Turkish Foreign Minister visits Russia to discuss Syria

Turkish Foreign Minister Feridun Sinirlioglu visits Russian Federation to meet with his counterpart Sergey Lavrov to discuss Russian military buildup in Syria and Turkish Stream project

Photo by: AA
Photo by: AA

Turkish Foreign Minister Ferdiun Sinirlioglu speaks during joint press conference with Azerbaijani counterpart Elmar Memmedyarov in Baku on Sept. 16, 2015

Turkish Foreign Minister Feridun Sinirlioglu visits the Russian Federation for a meeting on Thursday with his counterpart Sergey Lavrov in order to discuss Russian military buildup in Syria and Turkish Stream project following his visit of Azerbaijan.

Foreign Ministry spokesman Tanju Bilgic indicated at a press conference on Tuesday that recent Syrian clashes and alleged Russian initiatives to establish a military base in the country will be the main topics of discussion during the planned meeting in the Russian Black Sea port city of Sochi on Sept. 17.

There have recently been reports on tightening of relations between Russia and the Assad regime which have recently been criticised by Turkish President Recep Tayyip Erdogan.

Turkey has consistently defended to oust the Assad regime and backed opposition groups while Russia has supported the regime since the beginning of the conflict.

Russian forces are working to extend an airstrip near a military airport in Latakia province which is a stronghold of Syrian Regime leader Bashar al Assad, the Britain-based Syrian Observatory for Human Rights said on Sunday.

Latakia is a strategic Mediterranean port city of Syria.

The Observatory said, “Russian forces are building a long runway capable of accommodating large aircraft near the Hemeimeem military airport in Latakia province,” adding many Russian workers and military advisers had been brought to the region.

The Hemeimeem airport is both a military base and the second most important government-controlled airport after Damascus airport. 

Turkish President called attention to the fact that “Some countries have still been sending aircrafts,” to the Syrian regime implicating particularly Russia though the main cause of the Syrian conflict is clearly the brutal conduct of the regime in the country at the expense of the people. 

“Two million people have not come to Russia, but they have come to Turkey. We have spent about 6.5 billion dollars for [refugee crisis] until now,” Erdogan stated on Wednesday.  

Although Turkey and Russia have substantially disagreed on Syrian politics, they have had a good relationship in terms of the energy sector until recently. That relationship also seems to be in danger following the Russian state-controlled natural gas company Gazprom’s latest announcement about pausing Turkish Stream pipeline project.

Gazprom deputy chairman Alexander Medvedev announced on Monday that Turkish Stream pipeline project will not be implemented by the end of 2016 as it has previously been planned because of continuing disagreements between Turkey and Russia.

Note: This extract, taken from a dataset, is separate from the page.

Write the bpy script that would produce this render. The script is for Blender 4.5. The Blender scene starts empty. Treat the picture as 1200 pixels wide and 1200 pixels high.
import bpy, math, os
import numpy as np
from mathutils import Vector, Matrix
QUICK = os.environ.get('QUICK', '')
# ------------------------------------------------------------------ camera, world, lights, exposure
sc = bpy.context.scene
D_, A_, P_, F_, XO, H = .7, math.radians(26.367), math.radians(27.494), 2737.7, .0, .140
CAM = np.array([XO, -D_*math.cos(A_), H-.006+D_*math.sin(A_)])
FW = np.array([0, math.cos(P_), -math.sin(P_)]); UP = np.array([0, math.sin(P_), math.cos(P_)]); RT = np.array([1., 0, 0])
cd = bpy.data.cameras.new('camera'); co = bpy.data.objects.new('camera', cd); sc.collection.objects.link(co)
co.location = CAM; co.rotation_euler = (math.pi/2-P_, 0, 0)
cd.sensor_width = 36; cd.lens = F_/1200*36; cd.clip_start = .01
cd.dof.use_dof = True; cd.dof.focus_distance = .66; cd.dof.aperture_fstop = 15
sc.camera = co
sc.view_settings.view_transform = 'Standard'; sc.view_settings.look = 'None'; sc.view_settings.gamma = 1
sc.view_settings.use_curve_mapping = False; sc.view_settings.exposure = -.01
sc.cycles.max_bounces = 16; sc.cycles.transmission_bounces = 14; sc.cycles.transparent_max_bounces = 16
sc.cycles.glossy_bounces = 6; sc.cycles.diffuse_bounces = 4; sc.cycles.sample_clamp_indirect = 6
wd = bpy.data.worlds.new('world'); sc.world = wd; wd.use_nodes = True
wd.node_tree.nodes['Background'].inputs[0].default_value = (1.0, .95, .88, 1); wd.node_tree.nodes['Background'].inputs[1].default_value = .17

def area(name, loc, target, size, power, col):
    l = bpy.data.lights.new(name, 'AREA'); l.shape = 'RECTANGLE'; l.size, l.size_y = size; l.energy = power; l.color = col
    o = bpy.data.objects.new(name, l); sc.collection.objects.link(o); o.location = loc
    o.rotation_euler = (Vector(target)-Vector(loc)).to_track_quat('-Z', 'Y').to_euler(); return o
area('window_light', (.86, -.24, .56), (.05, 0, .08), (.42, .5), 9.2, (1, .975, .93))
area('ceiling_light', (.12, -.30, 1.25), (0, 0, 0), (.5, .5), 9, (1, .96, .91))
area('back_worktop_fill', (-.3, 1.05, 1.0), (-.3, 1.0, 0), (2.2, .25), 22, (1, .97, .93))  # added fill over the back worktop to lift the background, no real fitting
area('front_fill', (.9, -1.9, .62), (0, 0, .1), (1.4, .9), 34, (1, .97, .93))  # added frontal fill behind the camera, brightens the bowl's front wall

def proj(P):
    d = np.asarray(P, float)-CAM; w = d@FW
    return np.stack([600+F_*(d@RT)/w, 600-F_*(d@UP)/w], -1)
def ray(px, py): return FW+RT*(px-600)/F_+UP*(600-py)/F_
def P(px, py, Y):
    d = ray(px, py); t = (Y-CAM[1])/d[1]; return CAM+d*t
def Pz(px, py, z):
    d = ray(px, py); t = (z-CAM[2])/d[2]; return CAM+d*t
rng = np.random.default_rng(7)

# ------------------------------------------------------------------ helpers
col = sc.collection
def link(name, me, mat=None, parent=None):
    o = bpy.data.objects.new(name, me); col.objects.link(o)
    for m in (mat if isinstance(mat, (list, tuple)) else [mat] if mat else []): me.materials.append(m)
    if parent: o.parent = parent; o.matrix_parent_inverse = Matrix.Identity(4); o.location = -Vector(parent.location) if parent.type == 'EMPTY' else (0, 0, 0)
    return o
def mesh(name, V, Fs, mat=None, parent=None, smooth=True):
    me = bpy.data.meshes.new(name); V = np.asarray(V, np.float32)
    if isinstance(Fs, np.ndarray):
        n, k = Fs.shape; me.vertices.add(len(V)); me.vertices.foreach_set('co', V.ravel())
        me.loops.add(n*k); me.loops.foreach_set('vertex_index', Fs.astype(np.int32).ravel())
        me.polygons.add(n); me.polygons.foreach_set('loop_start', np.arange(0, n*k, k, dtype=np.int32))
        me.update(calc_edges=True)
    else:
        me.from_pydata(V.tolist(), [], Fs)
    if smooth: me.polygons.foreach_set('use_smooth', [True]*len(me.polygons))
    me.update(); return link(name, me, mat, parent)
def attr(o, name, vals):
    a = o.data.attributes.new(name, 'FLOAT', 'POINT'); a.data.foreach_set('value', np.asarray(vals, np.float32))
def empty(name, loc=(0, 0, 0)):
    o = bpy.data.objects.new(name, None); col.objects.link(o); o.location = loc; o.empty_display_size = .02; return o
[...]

Sinirlioglu will also discuss issues surrounding the delay of the pipeline project with Lavrov. 

Russian Energy Minister Alexander Novak previously disclosed that Turkey and Russia will sign a formal agreement concerning Turkish Stream at the end of June after President  Erdogan discussed the project privately with Russian President Vladimir Putin on June 13 in Azerbaijan’s capital during Baku’s 2015 European Games.

Turkish Energy Ministry Deputy Undersecretary Sefa Sadik Aytekin described the current state of the countries regarding the agreement last week as “mutual distrust.” He said, “Turkey has taken a serious risk,” by partnering with Russia for the Turkish Stream on contrary of the political realities.

However, “Russia has adequately not understood the risk Turkey has taken and lost a considerable time,” he added.   

He also pointed out the fact that the name of the project has been put out by Russia. "It does not matter whether its name is ‘Turkish Stream’ or not, but “the results should be the Turkish Stream,” he emphasized.